A speech that the Duke, disguised as a friar, addresses to Pompey, Mistress Overdone’s tapster, provides the key to the play. The Duke, remember, is responsible for the moral laxity of Vienna, but his previous reluctance to enforce the “strict statutes and most biting laws” does not spring from an ideological belief that everyone should be allowed to do whatever he wants, that anything goes, but rather from inattention, weakness, cowardice, and perhaps a desire for popularity. He is not himself licentious, being a studious and cultivated man, nor does he approve of licentiousness in others. He says to Pompey:

Fie, sirrah, a bawd, a wicked bawd!
The evil that thou causest to be done,
That is thy means to live. Do thou but think
What ‘tis to cram a maw or clothe a back
From such a filthy vice. Say to thyself,
From their abominable and beastly touches
I drink, I eat, array myself and live.
Canst thou believe thy living is a life,
So stinkingly depending?

This is not just rhetoric: the Duke, still disguised as a friar and acting, presumably, on religious authority, has Pompey carted off to jail.

The key word is “beastly”: their beastly touches. By beastliness, the Duke means sexuality without the human qualities of love and commitment: for without love, sex is merely animal—beastly in the most literal sense. And, as the play’s premise makes clear, the animal triumphs over the human when laws or institutions are too weak. The baby is not socialized by the nurse but beats her whenever it is thwarted in a desire, which in infancy can only be instinctive. It is only by having desire thwarted, and thereby learning to control it—in other words, by becoming civilized—that men become fully human.

So if Shakespeare is not a Puritan—he certainly does not think, because there is such a thing as virtue, that there shall be no more cakes and ale—he is not a complete latitudinarian in moral matters either. On the one hand, Angelo’s utopian scheme to “extirp it quite” must founder on the rock of human nature, not least the human nature of the would-be extirpers themselves (as history attests); on the other, complete surrender to instinct leads to beastliness and therefore to a shallowing of the human personality.
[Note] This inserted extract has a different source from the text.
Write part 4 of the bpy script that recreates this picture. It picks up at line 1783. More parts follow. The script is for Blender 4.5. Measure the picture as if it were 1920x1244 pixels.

Shakespeare thus places himself between utopian totalitarians and libertarian fundamentalists. He provides us with no easy answers to the questions that confront us now and that will always confront us. His is a call neither to draconian severity and repression, nor to utter leniency and permissiveness, the two temptations of those who like to argue from first principles. He calls us to proportion, that is to say to humanity. We must both recognize the limitations imposed upon us by our natures and at the same time not give up striving to control ourselves. If we fail to do either, we shall succumb to ideological or instinctual beastliness—or (the curious achievement of our own age) to both.